Starting at the first line of the data below, write out each line exactly until you reach the line containing "S.camera = cam", and include that line too.

■ ■ ■

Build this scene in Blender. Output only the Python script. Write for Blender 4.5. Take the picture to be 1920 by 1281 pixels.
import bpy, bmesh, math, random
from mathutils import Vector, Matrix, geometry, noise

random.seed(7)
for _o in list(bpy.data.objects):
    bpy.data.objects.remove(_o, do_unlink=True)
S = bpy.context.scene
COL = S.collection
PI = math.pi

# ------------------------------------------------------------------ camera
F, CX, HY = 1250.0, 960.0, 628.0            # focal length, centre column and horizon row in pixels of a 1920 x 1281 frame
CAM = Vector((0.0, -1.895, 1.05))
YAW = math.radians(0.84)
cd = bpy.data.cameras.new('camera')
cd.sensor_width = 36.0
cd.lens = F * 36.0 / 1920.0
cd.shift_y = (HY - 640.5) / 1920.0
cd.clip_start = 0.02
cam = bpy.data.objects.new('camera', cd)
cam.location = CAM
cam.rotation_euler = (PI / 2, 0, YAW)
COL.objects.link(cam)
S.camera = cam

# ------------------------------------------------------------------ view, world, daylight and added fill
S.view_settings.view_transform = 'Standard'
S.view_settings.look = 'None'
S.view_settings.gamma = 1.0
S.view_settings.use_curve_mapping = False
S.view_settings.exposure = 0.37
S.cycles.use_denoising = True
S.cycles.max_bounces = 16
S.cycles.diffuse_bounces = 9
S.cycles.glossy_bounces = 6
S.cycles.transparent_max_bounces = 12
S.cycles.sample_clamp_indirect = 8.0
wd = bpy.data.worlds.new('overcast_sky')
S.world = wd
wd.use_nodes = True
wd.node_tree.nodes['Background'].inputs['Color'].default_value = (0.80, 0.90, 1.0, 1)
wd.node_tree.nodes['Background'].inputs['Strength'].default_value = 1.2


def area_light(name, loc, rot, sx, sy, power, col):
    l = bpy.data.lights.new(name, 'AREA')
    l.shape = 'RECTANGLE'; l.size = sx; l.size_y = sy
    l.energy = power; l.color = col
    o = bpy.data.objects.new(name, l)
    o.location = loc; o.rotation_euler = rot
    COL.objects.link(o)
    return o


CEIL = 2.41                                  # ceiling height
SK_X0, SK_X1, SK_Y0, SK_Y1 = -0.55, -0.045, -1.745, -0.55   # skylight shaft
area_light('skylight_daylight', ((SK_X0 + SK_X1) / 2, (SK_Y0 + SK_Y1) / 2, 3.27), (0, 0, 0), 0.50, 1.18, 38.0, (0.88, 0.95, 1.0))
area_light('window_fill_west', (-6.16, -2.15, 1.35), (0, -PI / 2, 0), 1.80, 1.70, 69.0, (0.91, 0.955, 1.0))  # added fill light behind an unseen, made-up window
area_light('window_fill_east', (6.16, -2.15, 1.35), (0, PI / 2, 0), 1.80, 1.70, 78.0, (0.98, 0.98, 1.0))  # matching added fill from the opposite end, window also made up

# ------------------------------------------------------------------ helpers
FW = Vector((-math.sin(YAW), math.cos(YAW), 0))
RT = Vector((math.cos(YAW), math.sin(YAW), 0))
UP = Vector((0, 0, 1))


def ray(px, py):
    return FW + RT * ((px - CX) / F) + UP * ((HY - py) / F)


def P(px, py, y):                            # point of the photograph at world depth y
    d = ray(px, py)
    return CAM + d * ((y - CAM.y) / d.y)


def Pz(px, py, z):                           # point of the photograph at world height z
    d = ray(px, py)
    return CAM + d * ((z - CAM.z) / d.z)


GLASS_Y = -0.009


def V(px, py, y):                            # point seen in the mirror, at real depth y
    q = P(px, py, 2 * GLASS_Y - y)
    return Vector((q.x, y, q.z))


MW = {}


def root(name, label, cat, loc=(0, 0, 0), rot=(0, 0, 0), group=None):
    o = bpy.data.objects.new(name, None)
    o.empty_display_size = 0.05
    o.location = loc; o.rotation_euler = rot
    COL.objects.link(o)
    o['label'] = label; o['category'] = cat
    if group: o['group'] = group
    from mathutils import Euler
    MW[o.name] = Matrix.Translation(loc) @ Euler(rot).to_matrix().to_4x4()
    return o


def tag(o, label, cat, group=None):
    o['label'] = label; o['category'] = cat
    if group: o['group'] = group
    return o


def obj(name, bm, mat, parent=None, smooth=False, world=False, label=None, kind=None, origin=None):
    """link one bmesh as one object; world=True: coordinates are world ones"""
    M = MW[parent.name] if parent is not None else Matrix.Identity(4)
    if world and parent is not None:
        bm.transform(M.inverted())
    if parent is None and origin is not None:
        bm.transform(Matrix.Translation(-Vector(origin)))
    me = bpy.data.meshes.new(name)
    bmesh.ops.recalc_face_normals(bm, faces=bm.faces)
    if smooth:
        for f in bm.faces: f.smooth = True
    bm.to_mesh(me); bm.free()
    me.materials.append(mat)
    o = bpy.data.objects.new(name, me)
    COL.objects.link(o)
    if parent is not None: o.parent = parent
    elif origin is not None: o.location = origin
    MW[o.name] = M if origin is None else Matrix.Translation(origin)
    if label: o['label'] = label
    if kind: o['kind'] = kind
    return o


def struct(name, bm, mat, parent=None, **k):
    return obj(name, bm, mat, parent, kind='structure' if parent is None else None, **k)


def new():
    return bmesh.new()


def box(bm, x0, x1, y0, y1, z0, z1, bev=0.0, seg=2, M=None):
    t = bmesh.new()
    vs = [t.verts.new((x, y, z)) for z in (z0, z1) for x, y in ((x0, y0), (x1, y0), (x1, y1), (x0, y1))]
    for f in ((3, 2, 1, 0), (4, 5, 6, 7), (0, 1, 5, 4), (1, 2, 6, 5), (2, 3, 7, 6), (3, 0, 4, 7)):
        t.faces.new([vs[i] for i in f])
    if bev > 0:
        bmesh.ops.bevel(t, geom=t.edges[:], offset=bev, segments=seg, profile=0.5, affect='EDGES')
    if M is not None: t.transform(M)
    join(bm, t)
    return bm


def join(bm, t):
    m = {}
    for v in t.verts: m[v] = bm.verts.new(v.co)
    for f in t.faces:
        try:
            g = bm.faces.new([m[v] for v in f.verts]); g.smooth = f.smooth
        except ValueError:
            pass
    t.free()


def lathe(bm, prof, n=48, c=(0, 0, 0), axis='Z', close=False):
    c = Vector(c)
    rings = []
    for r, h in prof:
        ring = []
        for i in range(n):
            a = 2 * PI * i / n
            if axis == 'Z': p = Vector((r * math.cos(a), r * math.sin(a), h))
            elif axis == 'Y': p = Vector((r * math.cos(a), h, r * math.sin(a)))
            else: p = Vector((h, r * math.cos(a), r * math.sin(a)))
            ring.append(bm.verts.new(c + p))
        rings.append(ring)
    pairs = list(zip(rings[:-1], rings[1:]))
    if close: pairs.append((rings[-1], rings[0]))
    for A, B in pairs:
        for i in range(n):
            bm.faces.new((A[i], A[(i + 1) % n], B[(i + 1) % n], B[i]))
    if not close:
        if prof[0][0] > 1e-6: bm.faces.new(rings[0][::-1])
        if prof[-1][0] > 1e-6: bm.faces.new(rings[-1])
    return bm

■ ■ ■

#### Answer to this problem
Build this scene in Blender. Output only the Python script. Write for Blender 4.5. Take the picture to be 1920 by 1281 pixels.
import bpy, bmesh, math, random
from mathutils import Vector, Matrix, geometry, noise

random.seed(7)
for _o in list(bpy.data.objects):
    bpy.data.objects.remove(_o, do_unlink=True)
S = bpy.context.scene
COL = S.collection
PI = math.pi

# ------------------------------------------------------------------ camera
F, CX, HY = 1250.0, 960.0, 628.0            # focal length, centre column and horizon row in pixels of a 1920 x 1281 frame
CAM = Vector((0.0, -1.895, 1.05))
YAW = math.radians(0.84)
cd = bpy.data.cameras.new('camera')
cd.sensor_width = 36.0
cd.lens = F * 36.0 / 1920.0
cd.shift_y = (HY - 640.5) / 1920.0
cd.clip_start = 0.02
cam = bpy.data.objects.new('camera', cd)
cam.location = CAM
cam.rotation_euler = (PI / 2, 0, YAW)
COL.objects.link(cam)
S.camera = cam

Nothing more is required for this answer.